Если б можно было для нас, бывавших у А. И., предвидеть, что смерть похитит его через какие-нибудь несколько недель, я первый стал бы чаще наводить его на целый ряд тем, где он развернулся бы «вовсю» и дал возможность воочию чувствовать его удельный вес как человека, писателя, мыслителя, политического деятеля.
Все это я лично оценил вполне только после его смерти, когда стал изучать его произведения на досуге вплоть до самых последних годов, когда в Москве и Петербурге два года назад выступил впервые с публичными лекциями о Герцене — не одном только писателе-художнике, но, главным образом, инициаторе освободительного движения в русском обществе.
В Париже блестящий собеседник заслонял собою писателя высокого таланта, а издатель «Колокола» тогда, и по собственному сознанию, уже потерял обаяние на читающую массу своей родины. Мне кажется, возвратись он тогда в свою родную Москву, он и там не сделался бы «властителем дум» молодых поколений. В Петербурге было бы то же, если еще не хуже, потому что его счеты с нашей эмиграцией были еще слишком свежи. А между тем до какой же степени он — как талант, ум и революционный подъем социальной критики — был выше не только тогдашнего общего уровня, но даже и двадцать и тридцать лет спустя.

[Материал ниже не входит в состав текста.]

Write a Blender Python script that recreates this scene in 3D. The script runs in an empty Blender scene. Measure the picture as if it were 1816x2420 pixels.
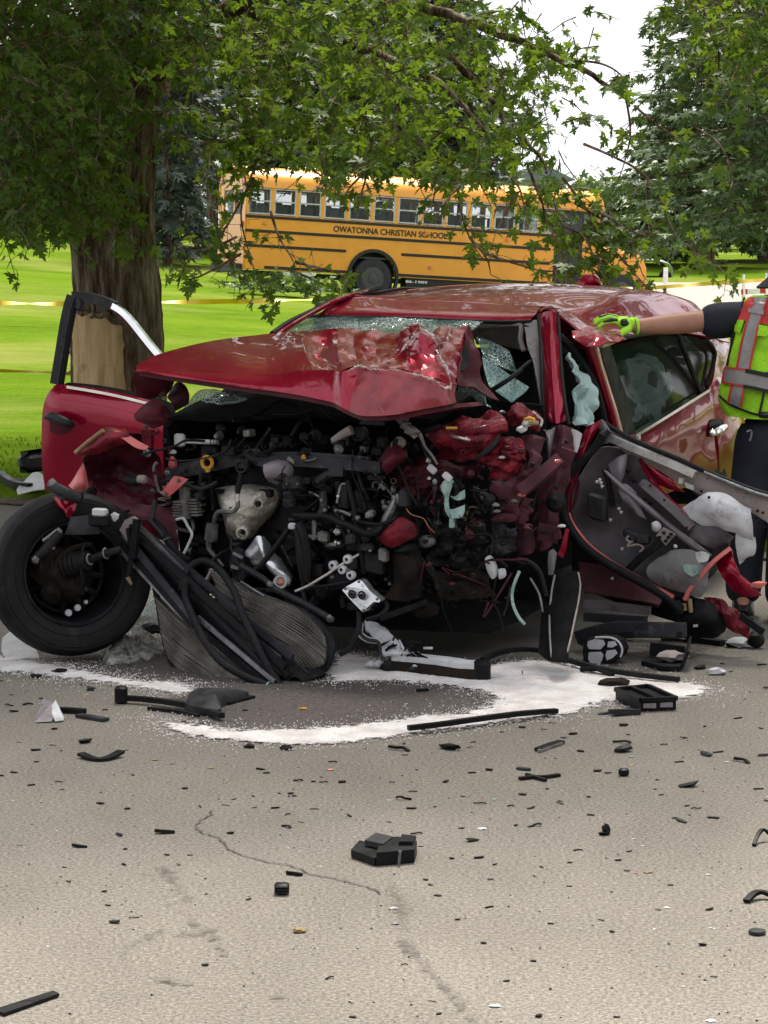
import bpy, math, random
import numpy as np
from mathutils import Vector, Matrix, noise
V3 = Vector
scene = bpy.context.scene
COL = scene.collection
rnd = random.Random(7)

# ------------------------------------------------------------------ camera
EYE = 1.86
FPX = 5918.0                       # focal length in pixels of a 1816 x 2420 picture
PITCH = math.atan(650 / FPX)
cam_d = bpy.data.cameras.new('camera')
cam_d.sensor_fit = 'VERTICAL'
cam_d.sensor_height = 36.0
cam_d.lens = 36.0 * FPX / 2420
cam_d.clip_start = 0.1
cam_d.clip_end = 3000
cam = bpy.data.objects.new('camera', cam_d)
COL.objects.link(cam)
cam.location = (0, 0, EYE)
cam.rotation_euler = (math.pi / 2 - PITCH, 0, 0)
scene.camera = cam

# ------------------------------------------------------------------ world: hazy bright sky
SUN_EL, SUN_AZ = math.radians(64), math.radians(10)   # sun beyond the scene, a little right
w = bpy.data.worlds.new('World')
scene.world = w
w.use_nodes = True
nt = w.node_tree
nt.nodes.clear()
wo = nt.nodes.new('ShaderNodeOutputWorld')
bg = nt.nodes.new('ShaderNodeBackground')
sky = nt.nodes.new('ShaderNodeTexSky')
sky.sky_type = 'NISHITA'
sky.sun_disc = False
sky.sun_elevation = SUN_EL
sky.sun_rotation = SUN_AZ
sky.dust_density = 4.0
sky.air_density = 1.2
tc = nt.nodes.new('ShaderNodeTexCoord')
mp = nt.nodes.new('ShaderNodeMapping')
mp.inputs['Scale'].default_value = (1.0, 1.0, 2.2)
nz = nt.nodes.new('ShaderNodeTexNoise')
nz.inputs['Scale'].default_value = 2.6
nz.inputs['Detail'].default_value = 6
nz.inputs['Roughness'].default_value = 0.55
cr = nt.nodes.new('ShaderNodeValToRGB')
cr.color_ramp.elements[0].position = 0.36
cr.color_ramp.elements[0].color = (0.45, 0.45, 0.45, 1)
cr.color_ramp.elements[1].position = 0.52
cr.color_ramp.elements[1].color = (0.95, 0.95, 0.95, 1)
mx = nt.nodes.new('ShaderNodeMix')
mx.data_type = 'RGBA'
nt.links.new(tc.outputs['Generated'], mp.inputs[0])
nt.links.new(mp.outputs[0], nz.inputs['Vector'])
nt.links.new(nz.outputs['Fac'], cr.inputs[0])
nt.links.new(cr.outputs[0], mx.inputs['Factor'])
nt.links.new(sky.outputs[0], mx.inputs['A'])
mx.inputs['B'].default_value = (10.0, 10.2, 10.6, 1)
nt.links.new(mx.outputs['Result'], bg.inputs[0])
bg.inputs[1].default_value = 0.075
nt.links.new(bg.outputs[0], wo.inputs[0])

sun_d = bpy.data.lights.new('sun', 'SUN')
sun_d.energy = 4.8
sun_d.angle = math.radians(12)
sun_d.color = (1, 0.94, 0.84)
sun = bpy.data.objects.new('sun', sun_d)
COL.objects.link(sun)
sun.rotation_euler = (math.pi / 2 - SUN_EL, 0, math.pi - SUN_AZ)
sun.location = (3, 30, 30)

scene.view_settings.view_transform = 'Standard'
scene.view_settings.look = 'None'
scene.view_settings.gamma = 1
scene.view_settings.use_curve_mapping = False
scene.view_settings.exposure = 0.95

# ------------------------------------------------------------------ reading positions off the photograph
TH = math.radians(24)
ORG = Vector((-.39, 10.9, 0))      # the wreck's own frame: u to its left side, v to its rear
UD = Vector((math.cos(TH), -math.sin(TH), 0))
VD = Vector((math.sin(TH), math.cos(TH), 0))
EYEV = Vector((0, 0, EYE))
_s = 700 / 1660
FR = dict(S=(0, 0, 1), A=(0, 600, _s), B=(600, 600, _s), C=(1116, 600, _s), D=(0, 1050, _s), E=(600, 1050, _s),
          F=(1116, 1000, _s), H=(1316, 620, 500 / 1660), I=(1416, 1000, 400 / 1475), J=(350, 1000, 400 / 1660),
          K=(700, 1100, 400 / 1660), L=(1000, 950, 400 / 1660), M=(0, 450, 500 / 1660), N=(1400, 520, 416 / 1660),
          Q=(0, 1550, 908 / 1660), R=(908, 1550, 908 / 1660))

def px(fr, x, y):
    o = FR[fr]
    return o[0] + x * o[2], o[1] + y * o[2]

def ray(x, y):
    a = (x - 908) / FPX
    b = -(y - 1210) / FPX
    c, s = math.cos(PITCH), math.sin(PITCH)
    return Vector((a, c + b * s, -s + b * c))

def at(x, y, Y):                   # photo point at depth Y
    d = ray(x, y)
    return EYEV + d * (Y / d.y)

def gnd(x, y, z=0.0):              # photo point on the level z
    d = ray(x, y)
    return EYEV + d * ((z - EYE) / d.z)

def cv(x, y, v):                   # photo point on the wreck's cross plane v
    d = ray(x, y)
    return EYEV + d * ((v + ORG.dot(VD)) / d.dot(VD))

def cu(x, y, u):                   # photo point on the wreck's side plane u
    d = ray(x, y)
    return EYEV + d * ((u + ORG.dot(UD)) / d.dot(UD))

def W(u, v, z):
    return ORG + UD * u + VD * v + Vector((0, 0, z))

_last = ['S']
def rd(s, fn, dv=None, keep=False):
    out = []
    fr = _last[0] if keep else 'S'
    for tok in s.replace('\n', '|').split('|'):
        t = tok.split()
        if not t:
            continue
        if t[0].isalpha():
            fr = t.pop(0)
        if not t:
            continue
        _last[0] = fr
        x, y = px(fr, float(t[0]), float(t[1]))
        d = float(t[2]) if len(t) > 2 else dv
        out.append(fn(x, y, d) if d is not None else fn(x, y))
    return out

def qv(s, v=None, keep=False): return rd(s, cv, v, keep)
def qu(s, u=None, keep=False): return rd(s, cu, u, keep)
def qy(s, Y=None): return rd(s, at, Y)
def qg(s, z=None): return rd(s, gnd, z)
def rows(s, fn=qv, d=None): return [fn(r, d, i > 0) for i, r in enumerate(s.split('/'))]

# ------------------------------------------------------------------ objects
OFF = {}

def tag(o, label=None, cat=None, group=None, kind=None):
    if label: o['label'] = label
    if cat: o['category'] = cat
    if group: o['group'] = group
    if kind: o['kind'] = kind
    return o

def empty(name, loc, label, cat, group=None):
    o = bpy.data.objects.new(name, None)
    COL.objects.link(o)
    o.location = loc
    o.empty_display_size = .2
    OFF[o] = Vector(loc)
    return tag(o, label, cat, group)

def link(name, me, parent=None, off=None):
    o = bpy.data.objects.new(name, me)
    COL.objects.link(o)
    if parent is not None:
        o.parent = parent
        o.location = off - OFF[parent]
    else:
        o.location = off
    OFF[o] = Vector(off)
    return o

def fbm(p, sc, oct=3):
    return noise.fractal(Vector(p) * sc, 1.0, 2.0, oct)

def catmull(pts, n):
    out = []
    m = len(pts)
    for i in range(m - 1):
        a, b, c, d = pts[max(i - 1, 0)], pts[i], pts[i + 1], pts[min(i + 2, m - 1)]
        for k in range(n):
            t = k / n
            out.append(.5 * ((2 * b) + (c - a) * t + (2 * a - 5 * b + 4 * c - d) * t * t + (3 * b - a - 3 * c + d) * t ** 3))
    out.append(pts[-1].copy())
    return out

def linear(pts, n):
    out = []
    for a, b in zip(pts, pts[1:]):
        out += [a.lerp(b, k / n) for k in range(n)]
    return out + [pts[-1].copy()]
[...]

Как это часто бывает, в Герцене человек, быть может, в некоторых смыслах стоял не на одной высоте с талантом, умом и идеями. Ведь то же можно сказать о таком его современнике, как Виктор Гюго и в полной мере о Тургеневе. И в эти последние месяцы его жизни у него не было и никакой подходящей среды, того «ambiente», как говорят итальянцы, которая выставляла бы его, как фигуру во весь рост, ставила его в полное, яркое освещение.